[Start of COLLECTED DATA]

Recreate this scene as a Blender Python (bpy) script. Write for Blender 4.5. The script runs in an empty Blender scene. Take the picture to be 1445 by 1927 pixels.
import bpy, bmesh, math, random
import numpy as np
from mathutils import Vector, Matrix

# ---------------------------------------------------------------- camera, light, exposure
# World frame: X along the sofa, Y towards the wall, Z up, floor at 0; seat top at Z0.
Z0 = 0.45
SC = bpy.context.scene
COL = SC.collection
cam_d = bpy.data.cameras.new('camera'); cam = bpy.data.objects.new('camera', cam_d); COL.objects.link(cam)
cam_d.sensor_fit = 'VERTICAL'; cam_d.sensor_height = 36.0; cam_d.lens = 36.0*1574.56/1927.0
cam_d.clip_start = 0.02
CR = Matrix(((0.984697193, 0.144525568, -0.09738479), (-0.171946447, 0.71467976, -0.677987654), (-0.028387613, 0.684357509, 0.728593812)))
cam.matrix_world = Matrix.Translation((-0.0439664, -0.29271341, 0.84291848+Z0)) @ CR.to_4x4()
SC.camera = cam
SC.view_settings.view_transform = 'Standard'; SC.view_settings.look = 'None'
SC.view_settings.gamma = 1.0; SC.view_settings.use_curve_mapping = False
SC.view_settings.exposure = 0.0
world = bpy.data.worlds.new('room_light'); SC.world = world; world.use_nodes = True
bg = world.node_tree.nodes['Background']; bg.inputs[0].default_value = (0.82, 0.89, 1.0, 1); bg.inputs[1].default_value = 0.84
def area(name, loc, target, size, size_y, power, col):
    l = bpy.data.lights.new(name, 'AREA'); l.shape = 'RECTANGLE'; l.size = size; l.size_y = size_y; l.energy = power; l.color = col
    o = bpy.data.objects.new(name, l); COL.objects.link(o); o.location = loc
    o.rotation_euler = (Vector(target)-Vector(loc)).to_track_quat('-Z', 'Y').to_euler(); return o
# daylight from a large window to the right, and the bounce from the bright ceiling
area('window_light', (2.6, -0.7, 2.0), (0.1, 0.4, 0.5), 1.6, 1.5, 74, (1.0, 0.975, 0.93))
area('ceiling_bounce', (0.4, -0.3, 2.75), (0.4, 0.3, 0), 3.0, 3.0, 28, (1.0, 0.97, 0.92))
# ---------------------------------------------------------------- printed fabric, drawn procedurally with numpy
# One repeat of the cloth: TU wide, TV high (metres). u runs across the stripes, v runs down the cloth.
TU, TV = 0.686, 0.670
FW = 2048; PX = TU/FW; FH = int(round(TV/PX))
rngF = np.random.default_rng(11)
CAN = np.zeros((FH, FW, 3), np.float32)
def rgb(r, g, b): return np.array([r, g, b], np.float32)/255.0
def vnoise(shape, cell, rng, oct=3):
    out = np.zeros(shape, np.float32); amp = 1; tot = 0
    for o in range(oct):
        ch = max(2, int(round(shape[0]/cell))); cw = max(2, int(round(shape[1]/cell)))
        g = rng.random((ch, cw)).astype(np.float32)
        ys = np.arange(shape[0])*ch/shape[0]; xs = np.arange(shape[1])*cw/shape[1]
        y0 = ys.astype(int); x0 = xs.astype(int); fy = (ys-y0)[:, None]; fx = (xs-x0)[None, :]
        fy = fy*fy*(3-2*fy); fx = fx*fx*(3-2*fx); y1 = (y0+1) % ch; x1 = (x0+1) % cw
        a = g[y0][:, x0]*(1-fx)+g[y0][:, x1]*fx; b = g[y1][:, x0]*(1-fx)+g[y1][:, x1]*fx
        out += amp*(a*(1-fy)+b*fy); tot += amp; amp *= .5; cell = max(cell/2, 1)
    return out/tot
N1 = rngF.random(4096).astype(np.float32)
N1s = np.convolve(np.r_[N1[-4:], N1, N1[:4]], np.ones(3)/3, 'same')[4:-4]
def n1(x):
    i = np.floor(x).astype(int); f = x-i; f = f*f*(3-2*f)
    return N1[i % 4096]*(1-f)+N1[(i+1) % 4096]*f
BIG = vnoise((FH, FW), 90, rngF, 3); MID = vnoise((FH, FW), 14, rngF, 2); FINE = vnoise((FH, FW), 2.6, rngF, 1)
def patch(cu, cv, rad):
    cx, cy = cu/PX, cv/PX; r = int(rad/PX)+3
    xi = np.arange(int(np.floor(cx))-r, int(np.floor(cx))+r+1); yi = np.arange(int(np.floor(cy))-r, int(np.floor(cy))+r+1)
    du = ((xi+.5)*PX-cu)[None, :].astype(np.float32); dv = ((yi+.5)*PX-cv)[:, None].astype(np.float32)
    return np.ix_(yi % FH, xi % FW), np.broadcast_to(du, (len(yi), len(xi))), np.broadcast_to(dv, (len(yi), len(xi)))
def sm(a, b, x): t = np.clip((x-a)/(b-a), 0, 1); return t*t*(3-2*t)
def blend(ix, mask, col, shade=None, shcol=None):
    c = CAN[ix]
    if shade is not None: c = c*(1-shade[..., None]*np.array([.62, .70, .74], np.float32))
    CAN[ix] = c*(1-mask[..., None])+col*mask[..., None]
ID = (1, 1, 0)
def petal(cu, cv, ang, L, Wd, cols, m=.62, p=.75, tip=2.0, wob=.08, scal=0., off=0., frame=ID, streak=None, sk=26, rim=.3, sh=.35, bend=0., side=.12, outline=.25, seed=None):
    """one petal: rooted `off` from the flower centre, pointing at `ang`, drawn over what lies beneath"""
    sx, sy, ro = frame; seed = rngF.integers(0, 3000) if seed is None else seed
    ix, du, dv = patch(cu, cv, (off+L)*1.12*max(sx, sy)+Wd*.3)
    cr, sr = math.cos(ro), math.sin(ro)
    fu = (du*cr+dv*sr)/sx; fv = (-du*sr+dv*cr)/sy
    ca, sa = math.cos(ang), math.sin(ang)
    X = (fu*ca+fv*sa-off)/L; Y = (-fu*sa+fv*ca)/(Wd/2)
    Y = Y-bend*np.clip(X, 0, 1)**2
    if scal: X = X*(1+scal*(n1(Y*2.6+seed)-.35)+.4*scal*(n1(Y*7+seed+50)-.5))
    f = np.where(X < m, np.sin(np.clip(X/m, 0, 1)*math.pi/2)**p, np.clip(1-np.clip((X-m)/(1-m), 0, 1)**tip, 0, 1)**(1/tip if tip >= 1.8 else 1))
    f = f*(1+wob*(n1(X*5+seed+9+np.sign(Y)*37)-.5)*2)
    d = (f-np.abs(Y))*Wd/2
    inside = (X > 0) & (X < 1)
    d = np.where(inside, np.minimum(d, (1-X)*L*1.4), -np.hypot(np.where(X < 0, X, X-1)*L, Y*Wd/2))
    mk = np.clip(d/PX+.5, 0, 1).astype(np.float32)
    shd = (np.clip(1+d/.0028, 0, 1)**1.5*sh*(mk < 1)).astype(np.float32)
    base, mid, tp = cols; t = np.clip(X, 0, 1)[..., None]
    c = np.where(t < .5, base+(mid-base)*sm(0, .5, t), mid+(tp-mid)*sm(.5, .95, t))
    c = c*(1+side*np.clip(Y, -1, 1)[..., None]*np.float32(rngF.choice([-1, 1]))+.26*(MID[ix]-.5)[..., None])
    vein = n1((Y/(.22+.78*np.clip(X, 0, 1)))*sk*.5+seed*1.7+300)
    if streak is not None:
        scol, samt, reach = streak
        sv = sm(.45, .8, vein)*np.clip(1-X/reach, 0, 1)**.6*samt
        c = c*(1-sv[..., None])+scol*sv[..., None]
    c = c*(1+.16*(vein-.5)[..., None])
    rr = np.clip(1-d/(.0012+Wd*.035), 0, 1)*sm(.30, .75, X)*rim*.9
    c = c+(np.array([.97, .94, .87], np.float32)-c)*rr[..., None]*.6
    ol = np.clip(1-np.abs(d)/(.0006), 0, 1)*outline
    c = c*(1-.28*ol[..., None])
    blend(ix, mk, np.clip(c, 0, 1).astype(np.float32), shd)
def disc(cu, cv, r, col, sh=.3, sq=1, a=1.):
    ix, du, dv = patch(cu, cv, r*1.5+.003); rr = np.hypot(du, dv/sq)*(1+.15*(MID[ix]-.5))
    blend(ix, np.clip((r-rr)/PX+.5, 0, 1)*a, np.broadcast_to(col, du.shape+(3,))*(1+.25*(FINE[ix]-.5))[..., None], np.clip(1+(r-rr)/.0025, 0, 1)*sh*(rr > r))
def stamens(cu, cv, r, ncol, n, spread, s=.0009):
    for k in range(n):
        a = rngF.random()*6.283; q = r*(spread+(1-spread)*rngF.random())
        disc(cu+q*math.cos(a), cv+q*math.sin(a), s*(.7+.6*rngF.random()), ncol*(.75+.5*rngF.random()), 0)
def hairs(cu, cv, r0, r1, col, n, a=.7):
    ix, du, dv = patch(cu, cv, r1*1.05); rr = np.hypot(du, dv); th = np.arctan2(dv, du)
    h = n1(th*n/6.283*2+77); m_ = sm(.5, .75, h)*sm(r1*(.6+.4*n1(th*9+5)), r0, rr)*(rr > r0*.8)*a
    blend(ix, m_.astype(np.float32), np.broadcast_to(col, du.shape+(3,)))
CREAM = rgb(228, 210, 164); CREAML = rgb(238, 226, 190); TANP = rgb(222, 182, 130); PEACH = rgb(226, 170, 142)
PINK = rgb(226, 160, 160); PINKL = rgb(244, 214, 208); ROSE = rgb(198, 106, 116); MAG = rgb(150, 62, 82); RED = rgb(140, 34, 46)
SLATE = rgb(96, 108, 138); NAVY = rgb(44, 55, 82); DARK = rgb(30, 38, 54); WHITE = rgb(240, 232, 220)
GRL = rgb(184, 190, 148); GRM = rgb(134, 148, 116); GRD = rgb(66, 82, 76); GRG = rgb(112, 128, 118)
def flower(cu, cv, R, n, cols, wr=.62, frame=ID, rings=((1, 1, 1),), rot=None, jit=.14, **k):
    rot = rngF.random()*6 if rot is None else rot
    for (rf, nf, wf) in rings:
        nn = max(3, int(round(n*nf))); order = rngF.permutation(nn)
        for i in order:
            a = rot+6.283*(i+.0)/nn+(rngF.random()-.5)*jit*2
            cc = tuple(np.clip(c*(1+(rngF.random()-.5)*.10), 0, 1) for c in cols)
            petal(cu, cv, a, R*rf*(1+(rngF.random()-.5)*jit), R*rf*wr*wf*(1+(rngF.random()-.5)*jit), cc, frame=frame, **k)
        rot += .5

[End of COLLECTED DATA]

● WHAT YOU HAVE TO DO: Write out each line exactly as it appears, from the line with "shd = (np.clip(1+d/.0028, 0, 1)**1.5*sh*(mk" up to and including the line with "c = c*(1-.28*ol[..., None])".

● TASK ANSWER:
    shd = (np.clip(1+d/.0028, 0, 1)**1.5*sh*(mk < 1)).astype(np.float32)
    base, mid, tp = cols; t = np.clip(X, 0, 1)[..., None]
    c = np.where(t < .5, base+(mid-base)*sm(0, .5, t), mid+(tp-mid)*sm(.5, .95, t))
    c = c*(1+side*np.clip(Y, -1, 1)[..., None]*np.float32(rngF.choice([-1, 1]))+.26*(MID[ix]-.5)[..., None])
    vein = n1((Y/(.22+.78*np.clip(X, 0, 1)))*sk*.5+seed*1.7+300)
    if streak is not None:
        scol, samt, reach = streak
        sv = sm(.45, .8, vein)*np.clip(1-X/reach, 0, 1)**.6*samt
        c = c*(1-sv[..., None])+scol*sv[..., None]
    c = c*(1+.16*(vein-.5)[..., None])
    rr = np.clip(1-d/(.0012+Wd*.035), 0, 1)*sm(.30, .75, X)*rim*.9
    c = c+(np.array([.97, .94, .87], np.float32)-c)*rr[..., None]*.6
    ol = np.clip(1-np.abs(d)/(.0006), 0, 1)*outline
    c = c*(1-.28*ol[..., None])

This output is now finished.